→ **DESCRIPTION OF THE TASK**
Quote exactly the lines spanning from the top of the data below to the line that contains "random.seed(7)", including both.

→ **DATASET CONTENT**
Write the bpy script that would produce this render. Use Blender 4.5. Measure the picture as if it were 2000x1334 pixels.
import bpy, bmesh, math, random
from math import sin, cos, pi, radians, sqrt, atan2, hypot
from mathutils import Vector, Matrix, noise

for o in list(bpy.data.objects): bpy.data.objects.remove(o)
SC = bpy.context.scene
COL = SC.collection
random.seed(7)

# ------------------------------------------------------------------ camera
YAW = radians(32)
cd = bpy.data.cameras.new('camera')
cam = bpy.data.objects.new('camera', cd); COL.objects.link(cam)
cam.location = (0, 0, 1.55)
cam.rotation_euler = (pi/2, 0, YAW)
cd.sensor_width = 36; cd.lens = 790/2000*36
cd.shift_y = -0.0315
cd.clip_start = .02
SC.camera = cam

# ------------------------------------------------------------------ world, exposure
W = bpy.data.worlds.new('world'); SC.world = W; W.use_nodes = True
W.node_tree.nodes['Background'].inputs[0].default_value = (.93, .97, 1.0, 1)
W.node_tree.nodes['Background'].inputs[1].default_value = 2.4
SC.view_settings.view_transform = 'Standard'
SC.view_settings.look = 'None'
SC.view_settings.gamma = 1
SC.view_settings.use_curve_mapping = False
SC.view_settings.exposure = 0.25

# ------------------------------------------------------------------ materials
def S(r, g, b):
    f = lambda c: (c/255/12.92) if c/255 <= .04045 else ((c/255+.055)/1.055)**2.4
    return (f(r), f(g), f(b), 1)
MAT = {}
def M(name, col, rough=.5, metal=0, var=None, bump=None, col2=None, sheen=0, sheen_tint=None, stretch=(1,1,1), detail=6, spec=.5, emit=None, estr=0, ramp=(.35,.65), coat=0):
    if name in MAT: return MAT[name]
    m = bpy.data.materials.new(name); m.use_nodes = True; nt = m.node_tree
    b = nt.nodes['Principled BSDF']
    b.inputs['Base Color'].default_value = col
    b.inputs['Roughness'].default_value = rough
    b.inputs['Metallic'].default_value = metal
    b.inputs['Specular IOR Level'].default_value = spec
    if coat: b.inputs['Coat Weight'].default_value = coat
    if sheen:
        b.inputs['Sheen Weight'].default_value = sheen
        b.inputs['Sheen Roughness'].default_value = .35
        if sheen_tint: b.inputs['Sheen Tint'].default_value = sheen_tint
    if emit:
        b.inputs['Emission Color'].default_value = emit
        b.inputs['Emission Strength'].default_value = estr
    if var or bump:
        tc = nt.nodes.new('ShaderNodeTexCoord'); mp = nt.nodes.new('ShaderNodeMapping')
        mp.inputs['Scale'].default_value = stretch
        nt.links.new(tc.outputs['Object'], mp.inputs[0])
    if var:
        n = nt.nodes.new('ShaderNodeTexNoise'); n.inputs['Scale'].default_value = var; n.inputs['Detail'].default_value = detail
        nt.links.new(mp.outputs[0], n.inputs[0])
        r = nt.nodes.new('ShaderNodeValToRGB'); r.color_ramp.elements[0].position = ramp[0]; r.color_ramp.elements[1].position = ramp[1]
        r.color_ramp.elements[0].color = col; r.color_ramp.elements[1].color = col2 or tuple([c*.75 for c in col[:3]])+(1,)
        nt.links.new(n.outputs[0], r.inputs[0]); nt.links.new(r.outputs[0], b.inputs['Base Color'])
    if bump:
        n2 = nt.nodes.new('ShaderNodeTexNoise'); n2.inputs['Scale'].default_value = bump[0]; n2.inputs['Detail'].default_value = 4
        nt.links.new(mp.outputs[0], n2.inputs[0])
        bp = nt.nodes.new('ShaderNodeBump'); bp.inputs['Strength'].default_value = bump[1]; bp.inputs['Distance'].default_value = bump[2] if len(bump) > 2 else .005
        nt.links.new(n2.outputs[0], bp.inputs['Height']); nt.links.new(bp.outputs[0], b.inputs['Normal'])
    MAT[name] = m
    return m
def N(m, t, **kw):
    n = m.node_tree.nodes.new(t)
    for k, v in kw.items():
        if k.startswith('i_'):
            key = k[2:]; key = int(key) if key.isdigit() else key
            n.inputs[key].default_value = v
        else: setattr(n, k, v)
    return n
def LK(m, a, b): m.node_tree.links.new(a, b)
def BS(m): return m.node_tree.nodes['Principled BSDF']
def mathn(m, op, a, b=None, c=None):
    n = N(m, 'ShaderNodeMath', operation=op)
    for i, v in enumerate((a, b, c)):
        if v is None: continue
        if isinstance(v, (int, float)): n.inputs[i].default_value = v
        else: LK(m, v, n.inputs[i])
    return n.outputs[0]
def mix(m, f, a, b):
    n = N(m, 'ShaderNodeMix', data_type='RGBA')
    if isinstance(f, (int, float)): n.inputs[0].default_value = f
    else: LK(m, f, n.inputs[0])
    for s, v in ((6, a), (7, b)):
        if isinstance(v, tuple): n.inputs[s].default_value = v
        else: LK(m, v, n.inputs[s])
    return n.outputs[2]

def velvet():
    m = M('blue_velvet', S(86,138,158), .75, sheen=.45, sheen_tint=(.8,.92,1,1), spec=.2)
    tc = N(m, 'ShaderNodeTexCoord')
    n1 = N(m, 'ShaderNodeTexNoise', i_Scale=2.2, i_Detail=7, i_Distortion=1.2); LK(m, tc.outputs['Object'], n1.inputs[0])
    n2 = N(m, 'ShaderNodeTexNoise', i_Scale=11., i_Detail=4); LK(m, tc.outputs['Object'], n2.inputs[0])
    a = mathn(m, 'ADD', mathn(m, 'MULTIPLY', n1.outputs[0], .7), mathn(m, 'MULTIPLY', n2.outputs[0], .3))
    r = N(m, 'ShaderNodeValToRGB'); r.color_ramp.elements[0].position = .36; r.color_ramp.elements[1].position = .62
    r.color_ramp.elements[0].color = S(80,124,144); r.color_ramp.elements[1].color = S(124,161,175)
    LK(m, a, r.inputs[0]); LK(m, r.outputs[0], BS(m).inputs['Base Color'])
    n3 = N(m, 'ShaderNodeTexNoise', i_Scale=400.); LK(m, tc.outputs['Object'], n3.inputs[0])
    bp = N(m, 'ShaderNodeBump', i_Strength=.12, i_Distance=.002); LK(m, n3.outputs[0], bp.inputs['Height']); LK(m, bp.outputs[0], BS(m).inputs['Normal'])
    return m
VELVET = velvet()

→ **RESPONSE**
Write the bpy script that would produce this render. Use Blender 4.5. Measure the picture as if it were 2000x1334 pixels.
import bpy, bmesh, math, random
from math import sin, cos, pi, radians, sqrt, atan2, hypot
from mathutils import Vector, Matrix, noise

for o in list(bpy.data.objects): bpy.data.objects.remove(o)
SC = bpy.context.scene
COL = SC.collection
random.seed(7)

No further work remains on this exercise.